Looks like the power supply caps gave up first and then the high ripple eventually killed the caps inside the router. Lesson learned: Watch the voltage display and if it drops below 24V, replace the power supply before it causes further damage. Replacing the caps inside the router was no fun. You have to remove the CPU heatsink (heat pipe) and soldering this multilayer PCB requires a LOT of power.
CCR1009-8G-1S-1S+PC constantly rebooting by thermal protection. Replaced the same as above 4 capacitors 680uF*6.3V, problem solved. About 3 months ago another CCR1009, the same repair.
Thanks for the tip, I have about 4 routers doing the voltages drops usually when the temp spikes the voltage goes above 24.5 then when the temp drops so does the voltage.. Though with a few the others I am not seeing the voltage on the system health on the ones that are not spiking or fluctuating wildly.
Marginal PSUs, which cause issues with connected devices, tend to show acceptable output voltage when idle. However, they tend to drop voltage when they are loaded. And they tend to supply voltage which is not very well regulated any more (that can cause issues as well), but this problem is almost impossible to show using simple multimeter (an oscilloscope shows it nicely).
To me, it’s not marginal, it’s broken and being replaced 1.5 years ago. I will replace the capacitor to make it normal again.
My CCR1036 PSU failed 4 times, i kept some of them for memory, i know the power supply voltage will drop when loading,
just surprised it’s still get voltage measured. Every time CCR1036 PSU failed i just sent it back to vendor to replace PSU,
not bother to check it.
I just revive my CCR1036 by replacing PSU C10 faulty capacitor, thanks for this post, i had a look on C1442 / C1443, both of them have the metal top bulge up, i will replace them as well, hope i don’t need to open it up every 1-2 years. Very much appreciated the information.

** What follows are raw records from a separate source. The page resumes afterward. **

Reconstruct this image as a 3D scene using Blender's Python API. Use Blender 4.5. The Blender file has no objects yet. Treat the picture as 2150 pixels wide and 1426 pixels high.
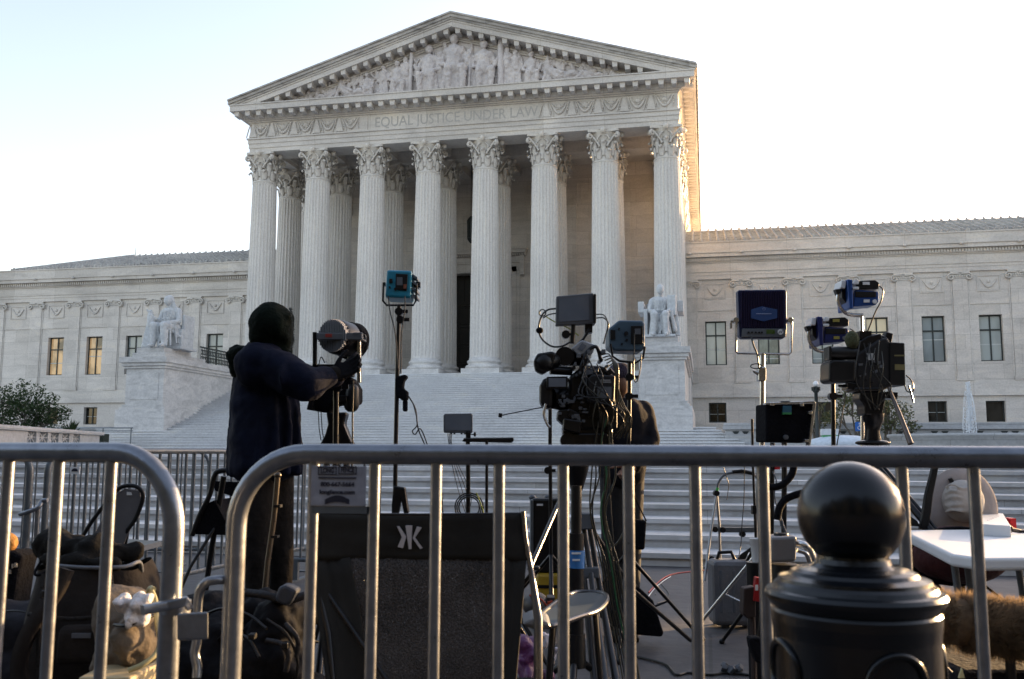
import bpy, bmesh, math, random
from mathutils import Vector, Matrix, Euler, noise
rad = math.radians
sc = bpy.context.scene
# ---------------------------------------------------------------- camera
FPX, W0, H0 = 1950.0, 2150.0, 1426.0
YAW, PIT, ROLL, EYE = rad(11.75), math.atan(237/1950.), rad(.2), 1.1
cF = Vector((-math.sin(YAW)*math.cos(PIT), math.cos(YAW)*math.cos(PIT), math.sin(PIT)))
cR0 = Vector((math.cos(YAW), math.sin(YAW), 0)); cU0 = cR0.cross(cF)
cR = cR0*math.cos(ROLL)+cU0*math.sin(ROLL); cU = cU0*math.cos(ROLL)-cR0*math.sin(ROLL)
EYEP = Vector((0, 0, EYE))
cam_d = bpy.data.cameras.new('camera'); cam = bpy.data.objects.new('camera', cam_d)
sc.collection.objects.link(cam); sc.camera = cam
cam_d.sensor_width = 36; cam_d.lens = FPX/W0*36; cam_d.clip_start = .05; cam_d.clip_end = 3000
cam.matrix_world = Matrix(((cR.x, cU.x, -cF.x, 0), (cR.y, cU.y, -cF.y, 0), (cR.z, cU.z, -cF.z, EYE), (0, 0, 0, 1)))
cam_d.dof.use_dof = True; cam_d.dof.focus_distance = 12; cam_d.dof.aperture_fstop = 9
# ---------------------------------------------------------------- light
SUN_AZ, SUN_EL = rad(40), rad(7.5)            # azimuth from +Y towards +X
w = bpy.data.worlds.new("World"); sc.world = w; w.use_nodes = True
nt = w.node_tree; nt.nodes.clear()
wo = nt.nodes.new('ShaderNodeOutputWorld'); bg = nt.nodes.new('ShaderNodeBackground'); sky = nt.nodes.new('ShaderNodeTexSky')
sky.sky_type = 'NISHITA'; sky.sun_disc = False; sky.sun_elevation = SUN_EL; sky.sun_rotation = SUN_AZ
sky.air_density = 1.0; sky.dust_density = 1.5; sky.ozone_density = 1.3
bg.inputs[1].default_value = 0.15
tn = nt.nodes.new('ShaderNodeMix'); tn.data_type = 'RGBA'; tn.blend_type = 'MULTIPLY'; tn.inputs[0].default_value = 1; tn.inputs[7].default_value = (1.15, .955, .925, 1)
nt.links.new(sky.outputs[0], tn.inputs[6]); hs = nt.nodes.new('ShaderNodeHueSaturation'); hs.inputs['Saturation'].default_value = .82; nt.links.new(tn.outputs[2], hs.inputs['Color']); nt.links.new(hs.outputs[0], bg.inputs[0]); nt.links.new(bg.outputs[0], wo.inputs[0])
sd = bpy.data.lights.new('sun', 'SUN'); sd.energy = 5; sd.angle = rad(.5); sd.color = (1, .64, .30)
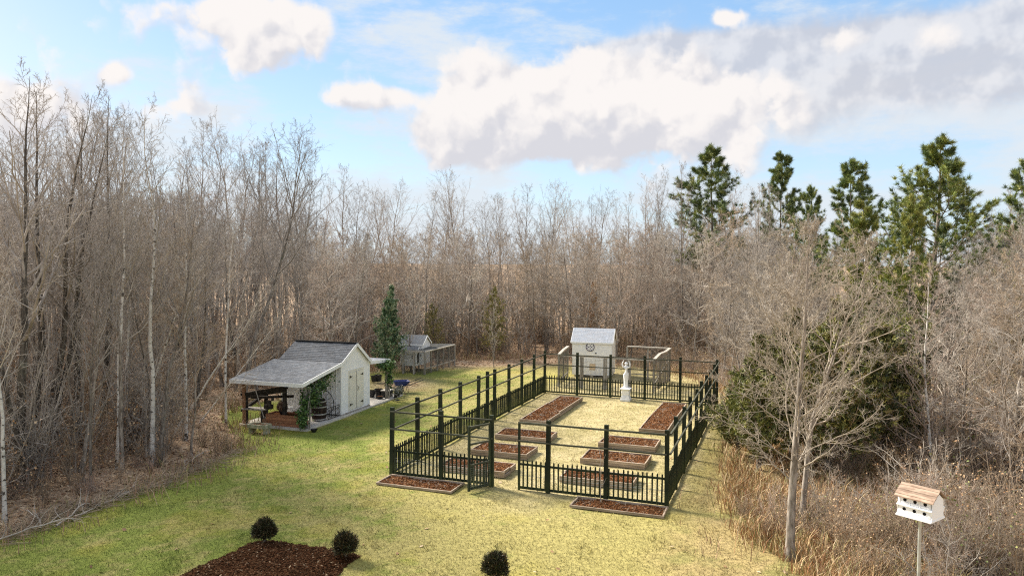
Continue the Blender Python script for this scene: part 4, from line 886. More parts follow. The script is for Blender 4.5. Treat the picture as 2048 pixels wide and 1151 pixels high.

I just revive my CCR1036 by replacing PSU C10 faulty capacitor, thanks for this post, i had a look on C1442 / C1443, both of them have the metal top bulge up, i will replace them as well, hope i don’t need to open it up every 1-2 years. Very much appreciated the information.
I just replaced C1442 / C1443 with a little bit higher capacitance and voltage rating capacitors. 16V / 1000uf to the original 6.3V / 680uf.
All works great. The health voltage rises up from 22-23 Volt to stable 23.8 Volt.